Sexual assault reports up on area college campuses

Increased awareness could play role in increased reports

Sexual assault reports at area college campuses/2015

Ohio State University: 30

University of Cincinnati: 18

Miami University: 17

University of Dayton: 8

Wright State University: 5

Wilberforce University: 2

Antioch College: 1

Wittenberg University: 1

Sinclair Community College: 0

Clark State Community College: 0

Cedarville University: 0

Central State University: 0

Source: Clery reports

Note: Differences in how schools define and report sexual assaults and residential student populations make it unadvisable to compare schools to each other using this data.

The total number of reported sexual assaults at area colleges and universities increased last year, according to federally mandated reports released by schools across the country this month. But experts say this is not cause for alarm.

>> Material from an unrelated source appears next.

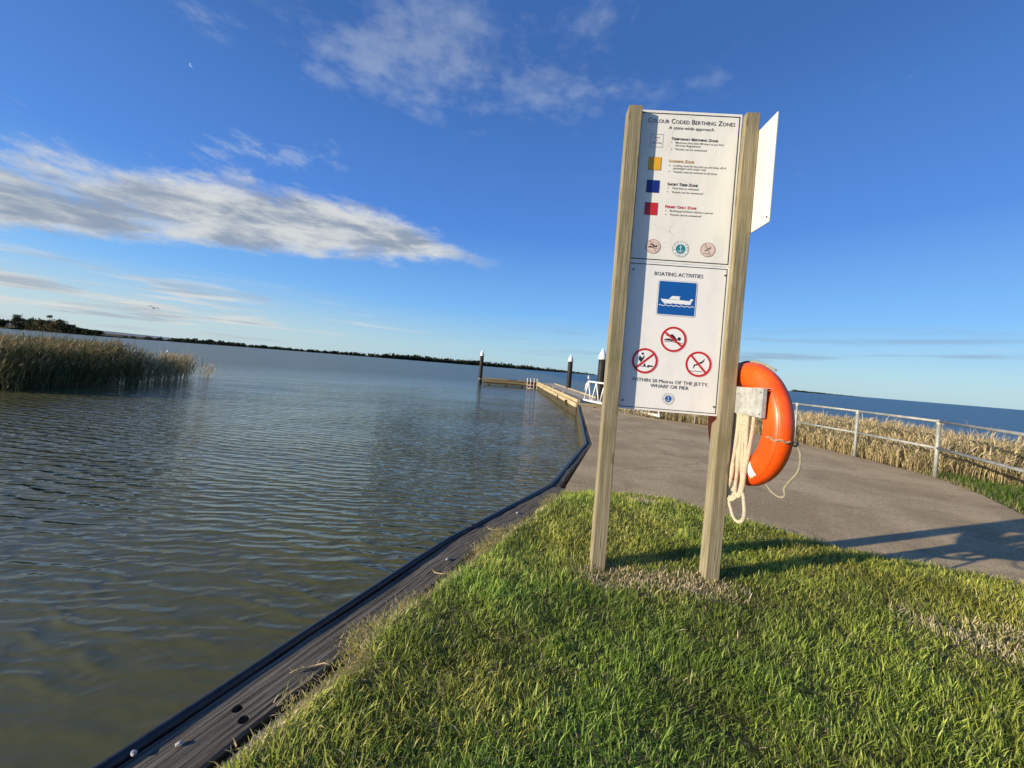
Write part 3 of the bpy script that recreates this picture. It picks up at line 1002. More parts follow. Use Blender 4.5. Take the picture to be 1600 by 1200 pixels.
JUMP = ([circ(-.2, .55, .095, 16), [(-.12, .44), (-.05, .40), (-.07, .2), (-.17, .06), (-.2, -.02), (-.34, -.14), (-.40, .03), (-.50, -.04), (-.47, .13), (-.56, .2), (-.44, .26), (-.50, .36), (-.36, .37), (-.30, .27), (-.22, .22), (-.15, .30)],
         [(-.06, -.22), (.06, -.20), (.06, -.33), (.12, -.42), (-.14, -.42), (-.06, -.34)], [(.25, -.30), (.67, -.34), (.67, -.44), (.36, -.44), (.34, -.52), (.22, -.50)]],
        [[(-.35, -.40), (-.2, -.46), (-.05, -.42), (.1, -.47), (.25, -.43)]])


def roundel(cx, cz, r_, fig, slash, parent, red='red', back='printwhite', jit=0.0, thick=.17):
    flat([circ(cx, cz, r_ * 1.03)], 'symbol_field', M[back], parent, Y1)
    flat(annulus(cx, cz, r_ * (1 - thick), r_, 48, jit), 'prohibition_ring', M[red], parent, Y2)
    sc = lambda p: [(cx + q[0] * r_, cz + q[1] * r_) for q in p]
    ps = [sc(p) for p in fig[0]]
    for ln in fig[1]: ps += stroke(sc(ln), r_ * .045)
    flat(ps, 'pictogram', M['ink'], parent, Y2)
    e = .9
    a = R(slash)
    flat(stroke([(cx - r_ * e * math.cos(a), cz - r_ * e * math.sin(a)), (cx + r_ * e * math.cos(a), cz + r_ * e * math.sin(a))], r_ * thick * .95), 'prohibition_bar', M[red], parent, Y3)


roundel(.1835, 1.9975, .0425, SWIM, -60, PA, 'fadedred', 'fadedpink', 0.025, .05)
roundel(.5055, 1.9990, .0425, DIVE, -62, PA, 'fadedred', 'fadedpink', 0.035, .05)

# ---- lower panel
border(0.052, 1.0255, 0.630, 1.8915, 0.004, PB)
lettering('BOATING ACTIVITIES', .206, .492, 1.826, .0225, PB, M['ink'])


def rrect(x0, z0, x1, z1, r_, n=6):
    out = []
    for (cx, cz, a0) in ((x1 - r_, z1 - r_, 0), (x0 + r_, z1 - r_, 90), (x0 + r_, z0 + r_, 180), (x1 - r_, z0 + r_, 270)):
        out += [(cx + r_ * math.cos(R(a0 + 90 * i / n)), cz + r_ * math.sin(R(a0 + 90 * i / n))) for i in range(n + 1)]
    return out


flat([rrect(.2325, 1.590, .4640, 1.8005, .012)], 'square_outline', M['blue'], PB, Y1)
flat([rrect(.2340, 1.5915, .4625, 1.799, .011)], 'symbol_rim', M['printwhite'], PB, Y2)
flat([rrect(.2385, 1.596, .4580, 1.7945, .008)], 'symbol_field', M['blue'], PB, Y3)
Y4 = -0.0018
hull = [(.2536, 1.6875), (.300, 1.6865), (.368, 1.6865), (.4255, 1.6845), (.4265, 1.692), (.4325, 1.697), (.4440, 1.697), (.4440, 1.6905), (.4375, 1.684), (.4300, 1.664), (.4270, 1.6605),
        (.415, 1.6635), (.402, 1.6605), (.389, 1.664), (.374, 1.661), (.358, 1.6645), (.343, 1.6615), (.327, 1.665), (.312, 1.661), (.297, 1.6625), (.2794, 1.6585), (.264, 1.672)]
flat([hull, [(.3015, 1.6885), (.3200, 1.7085), (.3683, 1.7085), (.3683, 1.7045), (.362, 1.7030), (.3675, 1.6885)]], 'boat_pictogram', M['printwhite'], PB, Y4)
wv = [(.2465 + .205 * i / 40, 1.650 + .0028 * math.sin(i / 40 * math.pi * 13) + .0 * i) for i in range(41)]
flat(stroke(wv, .0042), 'wave_line', M['printwhite'], PB, Y4)
roundel(.3486, 1.4500, .0765, SWIM, -37, PB)
roundel(.1902, 1.3085, .0765, JUMP, 42, PB)
roundel(.5064, 1.3135, .0765, DIVE, -47, PB)
lettering('WITHIN 20 Metres OF THE JETTY,', .122, .574, 1.1845, .0205, PB, M['ink'])
lettering('WHARF OR PIER', .2355, .4605, 1.1545, .0205, PB, M['ink'])
anchor_logo(.3466, 1.0930, .0345, .0200, PB, 'blue')
for (sx, sz) in ((.0800, 1.8527), (.6193, 1.8531), (.0781, 1.0630), (.6154, 1.0680)):
    m = MB().lathe([(.0055, 0), (.0055, .002), (.0035, .0035)], 10)
    m.v = [(sx + p[0], -.0002 - p[2], sz + p[1]) for p in m.v]
    m.build('screw', M['screw'], PB)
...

“It is important to note that higher numbers does not necessarily mean unsafe,” said Allison Kiss, executive director for the Clery Center for Security on Campus. “Often this means that students are comfortable reporting and know how to report. If a campus does a lot around awareness, typically we see numbers increase.”

There were 82 sexual assaults reported in 2015 at 12 regional public and private universities, from Ohio State University to the east to the University of Cincinnati to the south. These doezen schools had 72 sexual assaults in 2014.

The numbers come from reports each school was required to post online this month under the federal Clery Act. Issues with inconsistent reporting at campuses have created problems with using the numbers to compare the safety of one campus to another.

The numbers also reflect only crimes reported on campus. An I-Team investigation this year found that three University of Dayton students reported three alleged rapes in the student neighborhood to UD police in 2014, for example, but they were not included in the 2014 Clery numbers because the incidents were not tied to university-owned property.

The new numbers show rapes reported at UD increased from four in 2014 to eight in 2015.

Not all schools saw an increase. Miami University had 17 reported sexual assaults in 2015 and 18 in 2014.

“Sexual assault is still an under-reported crime and we continue to strive to provide options and resources to those who experience these crimes, including police reporting, university reporting, and confidential resources,” said Becca Getson, sexual assault response coordinator at Miami.

Wright State University changed how it reports rapes, so the five reported sexual assaults at WSU in 2015 can’t really be compared to previous years.

The Ohio Attorney General’s Office on Friday awarded WSU a $156,500 grant to develop a mobile app to help victims of sexual violence gain access to campus and community resources.

Convictions rare

A new federal law makes the Clery reports more of a handbook for students than previous years by requiring schools to list their policies.

“These statements offer an overview of prevention programs, how to report crimes, drug and alcohol policies, services for victims, and other crime-related information,” Kiss said.

The report lists all kinds of crimes — drug and alcohol violations were down at UD but up at Miami and Cincinnati — but they come out this year amid heightened discussion of campus sexual assault in the wake of the controversial punishment given to Brock Turner of Bellbrook for a sexual assault at Stanford University.

Last week, a jury acquitted a Wittenberg student accused of sexually assaulting three fellow students.

Katie Hanna, executive director of the Ohio Alliance to End Sexual Violence, said one in five college women suffer sexual assault.

The I-Team’s investigation this year found that most sexual assaults at Ohio colleges are not reported to campus authorities. Many that are reported are not referred to police. And of those that are, few lead to arrests and almost none lead to a conviction.

“We see increased reporting numbers as a sign that students know where to go,” Hanna said. ““It doesn’t mean it’s happening at a higher rate, it just means there’s higher reporting of it.”

Some report zero

In fact, there is some concern when universities report unusually low numbers. Central State University and Cedarville University both reported zero sexual assaults last year and the year before, which advocates have said “defies reality.”

Wilberforce University, across the street from Central State and much smaller, reported three sexual assault in the past three years. Tiny Antioch College, also in Greene County, reported one last year.

Massive Ohio State University, on the other hand, had 30 reported sexual assaults in 2015, up from 22 the year before.

Hanna said one mechanism to increase reporting of assaults is to ease requirements that certain people report them to police. A bill to do this is pending in the Ohio Senate.

She said survivors should be allowed to reach out to counselors, social workers and rape crisis centers without immediately entering the intimidating criminal justice system. She believes more people would ultimately report to police if they were able to do so on their own terms after getting support.

“They can get support, they can reach out, but it doesn’t automatically start this investigation because often that is a barrier,” Hanna said.